Levanté la mirada, sentía cada gota rozando mi rostro. Pasé
las manos por la cara como si la secase para sentirla de nuevo.
Empecé a girar como un tiovivo. Me sentía feliz, felicidad
que se reflejaba toda en mi.
No sé si alguien me miraba, si alguien se fijaba en mi poco
apropiado proceder, pero no me importaba.

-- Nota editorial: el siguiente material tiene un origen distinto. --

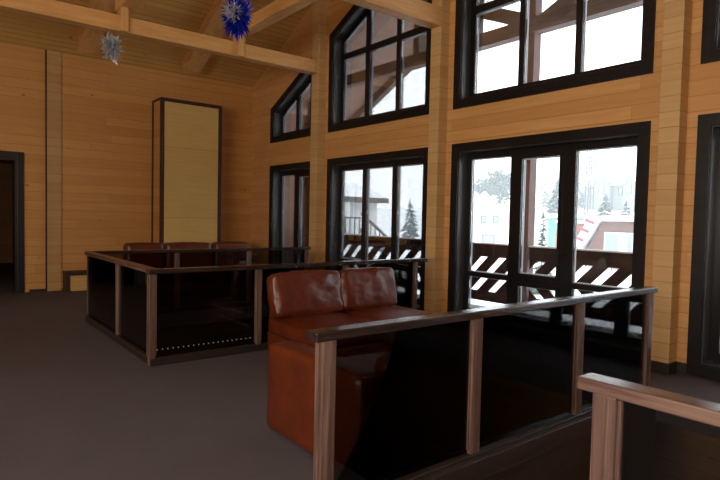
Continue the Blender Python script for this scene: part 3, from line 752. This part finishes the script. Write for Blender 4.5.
def leafy(x, y, z, h, r, label, seed=0, mat='spruce', group=None):
    rd = random.Random(seed); Tt = empty('pine_tree', (x, y, z), label, 'tree', group); f = bmesh.new()
    cl = [(Vector((x + rd.gauss(0, r * .45), y + rd.gauss(0, r * .45), z + h * rd.uniform(.45, .92))), r * rd.uniform(.3, .5)) for _ in range(12)]
    for c, rr in cl:
        for i in range(70):
            d = Vector((rd.gauss(0, 1), rd.gauss(0, 1), rd.gauss(0, .8))).normalized() * rr * rd.uniform(.5, 1.1)
            p = c + d; s = .16 * rr
            vs = [f.verts.new(p + Vector((rd.gauss(0, s), rd.gauss(0, s), rd.gauss(0, s)))) for _ in range(4)]
            for q in ((0, 1, 2), (0, 2, 3), (0, 3, 1), (1, 3, 2)): f.faces.new([vs[k] for k in q])
    link('foliage', f, mat, Tt)
    s = bmesh.new(); cyl(s, (x, y, z), (x, y, z + h * .8), .035 * h * .6, 8, .05)
    for c, rr in cl: cyl(s, (x, y, z + (c.z - z) * .6), c, .05, 5)
    link('trunk', s, 'bark', Tt)
gzz = lambda x, y: gz(x, y) - .1
leafy(65, 50.0, gzz(65, 50.0), 8.4 - gzz(65, 50.0), 3.0, 'bushy pine behind the white house roof, right one of the pair', 3)
leafy(68, 55.5, gzz(68, 55.5), 7.6 - gzz(68, 55.5), 2.2, 'bushy pine behind the white house ridge, left one of the pair', 4)
spruce(22, 14.55, -4.2, 6.3, .75, 'small slim spruce just right of the outdoor post', seed=5, n=220)
spruce(60, 38.0, gzz(60, 38.0), 6.8 - gzz(60, 38), 1.9, 'hazy spruce on the hill above the teal house', 'fir_far', 6, n=200)
spruce(40, 42.3, gzz(40, 42.3), 3.7 - gzz(40, 42.3), 1.4, 'hazy spruce in the right pane of the window behind the sofa', 'fir_far', 7)
spruce(55, 29.2, gzz(55, 29.2), 4.6, 1.6, 'haze-paled spruce right below the hill mansion', 'fir_far', 8)
spruce(50, 24.6, gzz(50, 24.6), 4.2, 1.5, 'haze-paled spruce at the right edge below the hill mansion', 'fir_far', 9)
for k in range(16):
    y = 30 + k * 2.1 + (k * 37 % 5) * .3; x = 84 + (k * 53 % 7)
    spruce(x, y, gzz(x, y), 6.0 + (k * 29 % 5) * .5, 1.7, 'haze-paled spruce in the row behind the hill mansion', 'fir_far', 20 + k, 'spruces in a row behind the mansion', n=90)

No recuerdo el tiempo que estuve
dejando que la lluvia me mojase, que borrara cualquier resto de mal rollo de
ese día.
Empapada, calada estaba, pero la sensación de libertad, de tranquilidad que sentí jamás la
he vuelto a experimentar.
Y qué es la lluvia sino diminutas gotas de cielo que se posan en la piel hasta formar el pequeño río que, discurriendo cuerpo abajo, arrastra consigo, tal vez, las también diminutas motas de melancolía para devolverlas al cielo...
ResponderEliminarY si llueve de nuevo?? A volver bajo la lluvia, sin importar quien mire. :-)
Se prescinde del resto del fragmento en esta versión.